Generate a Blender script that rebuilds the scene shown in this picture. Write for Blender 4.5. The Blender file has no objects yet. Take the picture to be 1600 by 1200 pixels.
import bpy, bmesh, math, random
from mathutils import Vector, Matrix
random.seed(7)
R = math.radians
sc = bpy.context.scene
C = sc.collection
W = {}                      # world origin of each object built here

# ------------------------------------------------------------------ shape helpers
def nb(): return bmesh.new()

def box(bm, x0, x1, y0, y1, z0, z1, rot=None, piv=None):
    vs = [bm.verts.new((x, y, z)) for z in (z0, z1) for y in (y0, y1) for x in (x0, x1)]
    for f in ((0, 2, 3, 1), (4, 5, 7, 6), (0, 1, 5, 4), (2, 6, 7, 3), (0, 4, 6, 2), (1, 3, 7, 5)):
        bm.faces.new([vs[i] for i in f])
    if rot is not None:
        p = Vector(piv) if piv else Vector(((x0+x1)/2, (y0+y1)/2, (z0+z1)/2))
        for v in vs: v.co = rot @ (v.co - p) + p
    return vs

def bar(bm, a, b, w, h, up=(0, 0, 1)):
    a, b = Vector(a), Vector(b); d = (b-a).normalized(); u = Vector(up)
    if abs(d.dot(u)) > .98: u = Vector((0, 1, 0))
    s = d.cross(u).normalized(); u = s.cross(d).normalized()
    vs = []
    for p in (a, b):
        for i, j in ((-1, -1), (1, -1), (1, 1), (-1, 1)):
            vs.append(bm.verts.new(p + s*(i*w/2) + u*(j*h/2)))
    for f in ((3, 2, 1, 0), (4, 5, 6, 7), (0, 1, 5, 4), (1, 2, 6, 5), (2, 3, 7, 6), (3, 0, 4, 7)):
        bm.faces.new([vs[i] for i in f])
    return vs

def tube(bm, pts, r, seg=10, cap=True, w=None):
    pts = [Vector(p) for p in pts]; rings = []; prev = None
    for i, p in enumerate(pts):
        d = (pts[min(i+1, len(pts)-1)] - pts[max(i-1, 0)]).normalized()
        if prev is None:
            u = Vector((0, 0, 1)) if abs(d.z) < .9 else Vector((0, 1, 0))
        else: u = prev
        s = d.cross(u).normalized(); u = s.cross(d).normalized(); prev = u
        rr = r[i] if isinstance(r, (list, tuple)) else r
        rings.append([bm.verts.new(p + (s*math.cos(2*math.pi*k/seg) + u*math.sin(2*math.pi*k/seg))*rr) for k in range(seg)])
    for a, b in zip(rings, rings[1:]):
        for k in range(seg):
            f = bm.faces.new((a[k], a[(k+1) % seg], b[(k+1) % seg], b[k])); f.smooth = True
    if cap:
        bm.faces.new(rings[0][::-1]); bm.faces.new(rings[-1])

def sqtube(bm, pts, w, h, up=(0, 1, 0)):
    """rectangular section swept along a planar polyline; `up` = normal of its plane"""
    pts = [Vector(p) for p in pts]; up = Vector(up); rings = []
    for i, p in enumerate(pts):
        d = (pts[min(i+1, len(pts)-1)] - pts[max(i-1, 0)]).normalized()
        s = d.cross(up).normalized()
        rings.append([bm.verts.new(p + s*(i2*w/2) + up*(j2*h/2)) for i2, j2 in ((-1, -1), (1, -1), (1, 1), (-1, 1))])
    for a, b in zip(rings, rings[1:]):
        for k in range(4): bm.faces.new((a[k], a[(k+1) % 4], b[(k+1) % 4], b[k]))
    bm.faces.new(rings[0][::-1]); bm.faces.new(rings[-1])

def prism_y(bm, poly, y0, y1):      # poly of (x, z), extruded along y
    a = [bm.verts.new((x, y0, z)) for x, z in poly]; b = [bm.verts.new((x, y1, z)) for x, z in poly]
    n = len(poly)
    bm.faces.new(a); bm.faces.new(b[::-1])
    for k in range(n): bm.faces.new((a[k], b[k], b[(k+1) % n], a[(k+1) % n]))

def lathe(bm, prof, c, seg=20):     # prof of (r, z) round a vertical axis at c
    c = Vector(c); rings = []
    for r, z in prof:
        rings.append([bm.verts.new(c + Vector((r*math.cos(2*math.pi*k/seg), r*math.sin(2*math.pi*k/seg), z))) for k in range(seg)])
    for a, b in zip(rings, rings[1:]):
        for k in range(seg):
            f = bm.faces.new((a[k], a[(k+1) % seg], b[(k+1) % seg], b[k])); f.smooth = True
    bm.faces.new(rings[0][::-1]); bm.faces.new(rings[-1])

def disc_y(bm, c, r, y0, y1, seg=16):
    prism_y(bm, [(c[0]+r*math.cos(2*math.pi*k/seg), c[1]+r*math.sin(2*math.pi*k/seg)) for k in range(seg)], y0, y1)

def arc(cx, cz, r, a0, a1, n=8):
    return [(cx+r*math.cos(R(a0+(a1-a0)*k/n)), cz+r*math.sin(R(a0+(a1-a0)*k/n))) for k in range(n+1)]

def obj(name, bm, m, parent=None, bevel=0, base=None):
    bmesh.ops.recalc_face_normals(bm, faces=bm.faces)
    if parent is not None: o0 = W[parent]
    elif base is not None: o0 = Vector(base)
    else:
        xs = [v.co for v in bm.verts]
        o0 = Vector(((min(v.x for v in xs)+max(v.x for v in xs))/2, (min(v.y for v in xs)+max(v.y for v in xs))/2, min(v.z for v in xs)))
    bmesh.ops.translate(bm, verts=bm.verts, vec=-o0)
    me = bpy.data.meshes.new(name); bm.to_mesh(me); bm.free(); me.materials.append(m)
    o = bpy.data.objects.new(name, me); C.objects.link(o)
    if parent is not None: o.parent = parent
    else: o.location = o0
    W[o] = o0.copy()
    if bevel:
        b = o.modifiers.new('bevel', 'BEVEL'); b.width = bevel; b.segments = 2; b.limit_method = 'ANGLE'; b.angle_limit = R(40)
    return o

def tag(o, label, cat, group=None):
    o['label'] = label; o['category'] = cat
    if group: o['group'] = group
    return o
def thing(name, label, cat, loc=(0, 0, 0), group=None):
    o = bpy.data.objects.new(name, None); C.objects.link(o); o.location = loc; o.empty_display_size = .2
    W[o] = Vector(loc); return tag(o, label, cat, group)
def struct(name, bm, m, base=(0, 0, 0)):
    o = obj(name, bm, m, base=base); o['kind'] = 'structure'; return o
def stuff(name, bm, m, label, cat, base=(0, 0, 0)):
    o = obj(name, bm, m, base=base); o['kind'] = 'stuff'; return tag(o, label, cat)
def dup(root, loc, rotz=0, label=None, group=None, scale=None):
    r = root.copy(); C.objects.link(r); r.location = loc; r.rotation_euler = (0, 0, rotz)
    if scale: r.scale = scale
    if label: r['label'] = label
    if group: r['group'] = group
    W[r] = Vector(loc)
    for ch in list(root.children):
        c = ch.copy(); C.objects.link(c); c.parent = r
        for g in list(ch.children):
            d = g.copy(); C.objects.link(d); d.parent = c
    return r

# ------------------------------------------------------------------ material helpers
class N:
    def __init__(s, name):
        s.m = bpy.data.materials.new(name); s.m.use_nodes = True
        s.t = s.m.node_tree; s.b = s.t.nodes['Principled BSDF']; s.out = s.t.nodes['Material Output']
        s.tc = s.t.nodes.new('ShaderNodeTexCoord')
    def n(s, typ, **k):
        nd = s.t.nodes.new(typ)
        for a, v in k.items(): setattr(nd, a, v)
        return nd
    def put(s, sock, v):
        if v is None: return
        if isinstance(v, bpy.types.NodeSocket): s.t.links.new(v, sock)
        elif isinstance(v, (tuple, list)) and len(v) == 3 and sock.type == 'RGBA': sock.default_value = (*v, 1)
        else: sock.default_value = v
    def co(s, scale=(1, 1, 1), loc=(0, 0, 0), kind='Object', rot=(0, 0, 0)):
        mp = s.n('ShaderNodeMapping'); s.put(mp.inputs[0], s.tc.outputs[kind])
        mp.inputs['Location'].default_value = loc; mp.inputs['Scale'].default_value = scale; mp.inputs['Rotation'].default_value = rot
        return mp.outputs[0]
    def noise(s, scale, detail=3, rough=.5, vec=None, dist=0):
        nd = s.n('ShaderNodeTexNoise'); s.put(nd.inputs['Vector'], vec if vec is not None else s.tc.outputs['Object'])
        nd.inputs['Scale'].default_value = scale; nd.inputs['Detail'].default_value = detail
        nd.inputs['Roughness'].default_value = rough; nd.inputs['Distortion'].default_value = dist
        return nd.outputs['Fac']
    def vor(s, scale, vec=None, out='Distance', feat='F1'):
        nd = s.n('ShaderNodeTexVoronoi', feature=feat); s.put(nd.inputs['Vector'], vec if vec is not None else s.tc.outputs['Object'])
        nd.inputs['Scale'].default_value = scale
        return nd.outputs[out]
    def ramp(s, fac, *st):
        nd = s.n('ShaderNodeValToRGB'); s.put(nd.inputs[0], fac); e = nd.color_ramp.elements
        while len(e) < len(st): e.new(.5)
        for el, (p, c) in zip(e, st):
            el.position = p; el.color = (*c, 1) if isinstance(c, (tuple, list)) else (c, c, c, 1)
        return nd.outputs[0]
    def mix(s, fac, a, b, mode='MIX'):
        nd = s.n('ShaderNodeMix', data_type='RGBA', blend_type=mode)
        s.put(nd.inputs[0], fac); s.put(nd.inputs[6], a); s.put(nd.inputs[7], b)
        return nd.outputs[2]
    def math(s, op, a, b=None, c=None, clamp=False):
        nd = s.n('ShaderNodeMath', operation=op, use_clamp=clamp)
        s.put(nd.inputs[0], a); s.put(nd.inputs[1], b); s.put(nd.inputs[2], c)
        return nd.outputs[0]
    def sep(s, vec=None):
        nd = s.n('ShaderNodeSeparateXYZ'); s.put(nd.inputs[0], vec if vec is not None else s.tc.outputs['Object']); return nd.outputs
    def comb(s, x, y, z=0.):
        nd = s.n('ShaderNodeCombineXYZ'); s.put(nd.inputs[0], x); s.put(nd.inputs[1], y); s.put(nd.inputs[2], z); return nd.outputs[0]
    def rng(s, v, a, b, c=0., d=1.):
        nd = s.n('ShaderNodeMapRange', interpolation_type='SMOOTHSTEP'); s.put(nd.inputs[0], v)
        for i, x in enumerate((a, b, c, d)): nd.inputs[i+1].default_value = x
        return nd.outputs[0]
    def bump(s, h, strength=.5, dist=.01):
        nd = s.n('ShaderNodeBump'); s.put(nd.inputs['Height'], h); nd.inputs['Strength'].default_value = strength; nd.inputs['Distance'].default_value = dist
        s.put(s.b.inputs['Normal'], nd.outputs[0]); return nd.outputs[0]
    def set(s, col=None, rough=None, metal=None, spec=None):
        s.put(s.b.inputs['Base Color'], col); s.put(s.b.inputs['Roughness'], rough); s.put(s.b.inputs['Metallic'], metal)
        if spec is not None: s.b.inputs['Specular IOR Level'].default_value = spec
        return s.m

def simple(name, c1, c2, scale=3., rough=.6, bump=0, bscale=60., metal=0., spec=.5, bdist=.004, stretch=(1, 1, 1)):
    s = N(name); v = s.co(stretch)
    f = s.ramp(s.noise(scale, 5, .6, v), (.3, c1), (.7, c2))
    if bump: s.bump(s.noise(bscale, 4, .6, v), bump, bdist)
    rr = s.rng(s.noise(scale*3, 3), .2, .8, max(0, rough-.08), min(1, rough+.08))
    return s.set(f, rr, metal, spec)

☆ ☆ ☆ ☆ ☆

* _Exercise requirements_
Your output must be the lines of the material above, from the first through the line that contains "def nb(): return bmesh.new()", copied exactly. Include both endpoints and nothing else.

* _Solution_
Generate a Blender script that rebuilds the scene shown in this picture. Write for Blender 4.5. The Blender file has no objects yet. Take the picture to be 1600 by 1200 pixels.
import bpy, bmesh, math, random
from mathutils import Vector, Matrix
random.seed(7)
R = math.radians
sc = bpy.context.scene
C = sc.collection
W = {}                      # world origin of each object built here

# ------------------------------------------------------------------ shape helpers
def nb(): return bmesh.new()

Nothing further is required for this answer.